Etica Mundial abre escritório no Brasil

“A Fundação Ética Mundial está chegando na hora certa ao Brasil”

Moisés Sbardelotto

 

O vice-presidente da Fundação Ética Mundial internacional, Karl-Josef Kuschel, congratula a inauguração do primeiro escritório da fundação no Brasil, em parceria com o IHU

 

Quando, na noite da próxima quarta-feira, 29, o Escritório da Fundação Ética Mundial no Brasil for oficialmente inaugurado, a Fundação internacional, com sede na Alemanha, terá conquistado, pelo menos, dois grandes objetivos: instituir seu primeiro escritório no mundo de língua portuguesa e, acima de tudo, na maior nação de solo latino-americano. Essa é a opinião do teólogo e vice-presidente da Fundação, Prof. Dr. Karl-Josef Kuschel, em entrevista concedida por e-mail para a IHU On-Line.

Essa conquista ocorre graças à parceria entre o Instituto Humanitas Unisinos (IHU), a Fundação Ética Mundial internacional (Stiftung Weltethos, no alemão) e o Centro de Cooperação Internacional Brasil-Alemanha da Universidade Federal do Paraná (CCIBA-UFPR). O novo projeto, que fará parte do Instituto Humanitas Unisinos – IHU, irá colaborar com a difusão da idéia de uma “ética mundial”, desenvolvida, primeiramente, na obra Projeto de ética mundial. Uma moral ecumênica em vista da sobrevivência humana (São Paulo: Paulinas, 1992), do teólogo suíço Hans Küng, um dos mais renomados professores universitários da cena intelectual alemã e atual presidente da Fundação.
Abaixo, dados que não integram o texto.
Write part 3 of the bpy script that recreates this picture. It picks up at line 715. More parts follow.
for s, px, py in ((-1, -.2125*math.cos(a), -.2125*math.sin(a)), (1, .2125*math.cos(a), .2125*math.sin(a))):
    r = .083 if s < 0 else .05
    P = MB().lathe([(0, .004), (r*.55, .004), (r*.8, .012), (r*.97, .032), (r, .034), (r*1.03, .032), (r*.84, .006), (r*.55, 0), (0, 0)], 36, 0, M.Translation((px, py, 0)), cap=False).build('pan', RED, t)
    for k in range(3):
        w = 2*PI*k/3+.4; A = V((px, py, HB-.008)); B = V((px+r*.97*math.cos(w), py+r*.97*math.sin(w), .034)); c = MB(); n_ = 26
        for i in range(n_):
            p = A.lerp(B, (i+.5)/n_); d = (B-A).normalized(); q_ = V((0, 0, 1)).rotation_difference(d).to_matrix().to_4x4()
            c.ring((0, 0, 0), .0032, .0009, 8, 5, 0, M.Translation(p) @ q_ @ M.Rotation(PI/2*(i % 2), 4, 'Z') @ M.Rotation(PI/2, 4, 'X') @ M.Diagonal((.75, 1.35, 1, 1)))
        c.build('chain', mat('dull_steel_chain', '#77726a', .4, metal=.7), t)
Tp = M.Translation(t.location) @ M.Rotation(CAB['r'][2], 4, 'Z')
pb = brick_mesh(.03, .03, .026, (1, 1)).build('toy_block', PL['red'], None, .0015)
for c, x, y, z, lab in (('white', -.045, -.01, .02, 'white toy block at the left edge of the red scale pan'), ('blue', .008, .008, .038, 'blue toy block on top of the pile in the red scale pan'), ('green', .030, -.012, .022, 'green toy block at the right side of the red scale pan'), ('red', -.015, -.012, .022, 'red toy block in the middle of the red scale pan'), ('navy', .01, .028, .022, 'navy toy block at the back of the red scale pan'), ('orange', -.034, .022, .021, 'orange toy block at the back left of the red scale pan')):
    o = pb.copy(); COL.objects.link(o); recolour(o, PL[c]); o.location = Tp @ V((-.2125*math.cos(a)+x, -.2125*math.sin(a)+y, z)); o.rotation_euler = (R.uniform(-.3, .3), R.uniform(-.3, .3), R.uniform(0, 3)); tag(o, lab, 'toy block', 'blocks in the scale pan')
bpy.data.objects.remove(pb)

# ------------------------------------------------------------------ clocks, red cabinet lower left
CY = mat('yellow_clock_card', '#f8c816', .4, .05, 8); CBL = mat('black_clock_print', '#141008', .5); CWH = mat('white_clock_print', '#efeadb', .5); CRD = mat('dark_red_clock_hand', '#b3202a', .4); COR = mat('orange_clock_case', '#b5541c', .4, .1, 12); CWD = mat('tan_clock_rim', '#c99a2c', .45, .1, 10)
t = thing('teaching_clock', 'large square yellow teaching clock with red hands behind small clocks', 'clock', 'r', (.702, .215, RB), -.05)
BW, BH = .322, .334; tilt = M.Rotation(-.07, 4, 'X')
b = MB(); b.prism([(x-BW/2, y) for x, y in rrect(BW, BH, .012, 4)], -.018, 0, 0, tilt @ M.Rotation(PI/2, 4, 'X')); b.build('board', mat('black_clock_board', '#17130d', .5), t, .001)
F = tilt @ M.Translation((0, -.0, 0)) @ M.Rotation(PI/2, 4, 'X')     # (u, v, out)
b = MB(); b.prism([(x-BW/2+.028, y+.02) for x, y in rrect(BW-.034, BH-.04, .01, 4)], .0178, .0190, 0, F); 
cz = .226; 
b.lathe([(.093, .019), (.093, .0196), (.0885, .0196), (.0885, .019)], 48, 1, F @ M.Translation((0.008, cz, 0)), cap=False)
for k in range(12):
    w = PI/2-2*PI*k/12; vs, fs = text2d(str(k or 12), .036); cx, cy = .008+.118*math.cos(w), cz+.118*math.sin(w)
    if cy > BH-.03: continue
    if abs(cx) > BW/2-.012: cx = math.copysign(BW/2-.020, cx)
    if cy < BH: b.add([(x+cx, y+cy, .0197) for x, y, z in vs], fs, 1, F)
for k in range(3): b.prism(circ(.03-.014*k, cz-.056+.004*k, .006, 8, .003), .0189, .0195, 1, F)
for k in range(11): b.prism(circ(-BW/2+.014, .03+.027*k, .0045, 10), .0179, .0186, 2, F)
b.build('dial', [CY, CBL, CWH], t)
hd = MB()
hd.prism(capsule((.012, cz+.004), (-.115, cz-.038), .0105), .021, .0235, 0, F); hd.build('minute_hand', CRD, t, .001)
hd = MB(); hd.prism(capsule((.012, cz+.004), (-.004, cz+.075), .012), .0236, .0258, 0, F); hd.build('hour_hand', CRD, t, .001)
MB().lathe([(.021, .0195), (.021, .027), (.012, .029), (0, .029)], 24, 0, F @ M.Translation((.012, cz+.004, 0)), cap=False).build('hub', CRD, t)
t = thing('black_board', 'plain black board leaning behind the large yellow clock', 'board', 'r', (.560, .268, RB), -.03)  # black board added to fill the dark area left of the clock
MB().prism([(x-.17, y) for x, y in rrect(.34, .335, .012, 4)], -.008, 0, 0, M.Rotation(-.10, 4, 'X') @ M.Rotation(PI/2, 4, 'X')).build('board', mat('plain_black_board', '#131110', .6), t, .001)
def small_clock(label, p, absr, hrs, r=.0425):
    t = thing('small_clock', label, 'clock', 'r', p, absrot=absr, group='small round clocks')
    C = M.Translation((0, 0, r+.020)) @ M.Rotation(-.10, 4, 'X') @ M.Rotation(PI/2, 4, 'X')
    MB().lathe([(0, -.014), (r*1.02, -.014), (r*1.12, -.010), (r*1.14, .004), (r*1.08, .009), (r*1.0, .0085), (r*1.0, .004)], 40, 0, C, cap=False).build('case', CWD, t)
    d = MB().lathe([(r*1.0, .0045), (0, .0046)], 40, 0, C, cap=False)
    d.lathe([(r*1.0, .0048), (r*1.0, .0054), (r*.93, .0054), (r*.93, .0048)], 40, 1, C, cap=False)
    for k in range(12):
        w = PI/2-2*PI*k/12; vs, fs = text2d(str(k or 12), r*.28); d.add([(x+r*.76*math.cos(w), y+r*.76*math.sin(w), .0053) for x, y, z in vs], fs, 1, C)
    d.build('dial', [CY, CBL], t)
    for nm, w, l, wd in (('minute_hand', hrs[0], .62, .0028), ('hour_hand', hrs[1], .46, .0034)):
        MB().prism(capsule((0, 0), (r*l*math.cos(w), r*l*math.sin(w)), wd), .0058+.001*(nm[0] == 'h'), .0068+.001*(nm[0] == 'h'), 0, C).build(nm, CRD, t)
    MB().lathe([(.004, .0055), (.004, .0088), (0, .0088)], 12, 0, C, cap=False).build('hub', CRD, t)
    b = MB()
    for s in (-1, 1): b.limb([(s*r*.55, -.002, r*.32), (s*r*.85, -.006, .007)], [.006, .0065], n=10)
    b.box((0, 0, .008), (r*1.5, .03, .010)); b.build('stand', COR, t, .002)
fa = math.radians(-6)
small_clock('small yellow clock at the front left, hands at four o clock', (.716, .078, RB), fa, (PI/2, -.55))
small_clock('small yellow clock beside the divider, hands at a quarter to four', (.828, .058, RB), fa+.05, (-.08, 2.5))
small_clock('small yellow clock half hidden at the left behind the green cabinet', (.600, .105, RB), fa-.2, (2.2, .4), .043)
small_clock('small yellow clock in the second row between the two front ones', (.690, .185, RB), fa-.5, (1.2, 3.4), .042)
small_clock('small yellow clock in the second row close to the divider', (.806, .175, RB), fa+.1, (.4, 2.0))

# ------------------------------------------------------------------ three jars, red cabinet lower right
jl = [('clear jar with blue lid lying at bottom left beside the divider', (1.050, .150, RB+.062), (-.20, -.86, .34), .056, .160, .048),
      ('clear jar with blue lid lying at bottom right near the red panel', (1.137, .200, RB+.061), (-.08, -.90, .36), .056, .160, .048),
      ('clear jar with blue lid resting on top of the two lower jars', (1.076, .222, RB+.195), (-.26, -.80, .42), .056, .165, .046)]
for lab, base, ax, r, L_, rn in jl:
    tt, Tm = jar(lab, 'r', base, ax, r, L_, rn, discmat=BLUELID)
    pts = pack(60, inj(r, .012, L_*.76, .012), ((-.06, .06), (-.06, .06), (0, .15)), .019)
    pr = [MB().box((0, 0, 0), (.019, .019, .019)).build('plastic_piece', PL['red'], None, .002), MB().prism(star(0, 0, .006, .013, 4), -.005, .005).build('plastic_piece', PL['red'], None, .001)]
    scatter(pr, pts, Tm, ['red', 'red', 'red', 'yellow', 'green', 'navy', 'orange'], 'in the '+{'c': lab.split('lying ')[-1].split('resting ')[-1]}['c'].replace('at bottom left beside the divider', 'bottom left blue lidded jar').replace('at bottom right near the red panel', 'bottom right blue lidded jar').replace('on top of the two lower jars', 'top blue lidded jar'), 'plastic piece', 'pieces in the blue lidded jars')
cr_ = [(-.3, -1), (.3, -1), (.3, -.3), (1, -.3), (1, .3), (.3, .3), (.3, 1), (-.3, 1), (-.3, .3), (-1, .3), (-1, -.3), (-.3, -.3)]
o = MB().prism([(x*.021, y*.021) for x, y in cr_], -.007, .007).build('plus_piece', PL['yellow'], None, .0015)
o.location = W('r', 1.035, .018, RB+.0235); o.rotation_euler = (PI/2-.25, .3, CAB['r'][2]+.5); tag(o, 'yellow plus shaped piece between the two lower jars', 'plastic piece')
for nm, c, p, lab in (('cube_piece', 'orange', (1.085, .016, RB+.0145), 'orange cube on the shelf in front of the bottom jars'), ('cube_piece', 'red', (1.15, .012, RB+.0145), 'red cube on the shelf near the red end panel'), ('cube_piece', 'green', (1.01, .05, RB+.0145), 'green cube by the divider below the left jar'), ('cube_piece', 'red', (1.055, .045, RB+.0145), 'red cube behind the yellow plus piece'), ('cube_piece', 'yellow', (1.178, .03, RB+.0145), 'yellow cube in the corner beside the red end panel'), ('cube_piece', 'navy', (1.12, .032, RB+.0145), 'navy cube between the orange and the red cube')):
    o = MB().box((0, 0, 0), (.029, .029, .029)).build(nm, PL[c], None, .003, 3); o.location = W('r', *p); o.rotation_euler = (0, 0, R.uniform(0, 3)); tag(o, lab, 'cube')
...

Já tendo ultrapassado fronteiras e mares, a Fundação chegou a diversos países como Suíça, República Tcheca, Holanda, na Áustria, México, Colômbia e agora o Brasil. “Ela não quer dirigir-se apenas a pessoas religiosas, mas também a não-religiosas e seculares”, afirma Kuschel. Segundo ele, “sobre valores fundamentais, tanto pessoas crentes como não-crentes podem entender-se e cooperar para o bem da sociedade”. E afirma: “Neste sentido, em face do novo pluralismo no Brasil, a instituição da Fundação está chegando na hora certa”, também para dar orientação a “uma nova geração de pessoas de formação acadêmica, jovens, homens e mulheres”.

Karl-Josef Kuschel é teólogo e vice-presidente da Fundação Ética Mundial, atividade integrada à de seu antigo mestre e atual interlocutor, Hans Küng, de quem havia sido assistente científico por duas décadas, até 1989. Titular da cátedra de Teologia da Cultura e do Diálogo Inter-Religioso na Faculdade de Teologia Católica da Universidade de Tübingen, Alemanha, Kuschel é internacionalmente reconhecido na área do diálogo inter-religioso entre judeus, cristãos e muçulmanos e na relação entre teologia e literatura. Doutor honoris causa pela Universidade de Lund, na Suécia, é autor de mais de 40 livros, dentre os quais Os escritores e as escrituras (São Paulo: Loyola, 1999), Discordia en la casa de Abrahan. Lo que separa y lo que une a judíos, cristianos e musulmanes (Navarra: Verbo Divino, 1996) e Juden, Christen, Muslime. Herkunft und Zukunft (Düsseldorf: Patmos, 2007).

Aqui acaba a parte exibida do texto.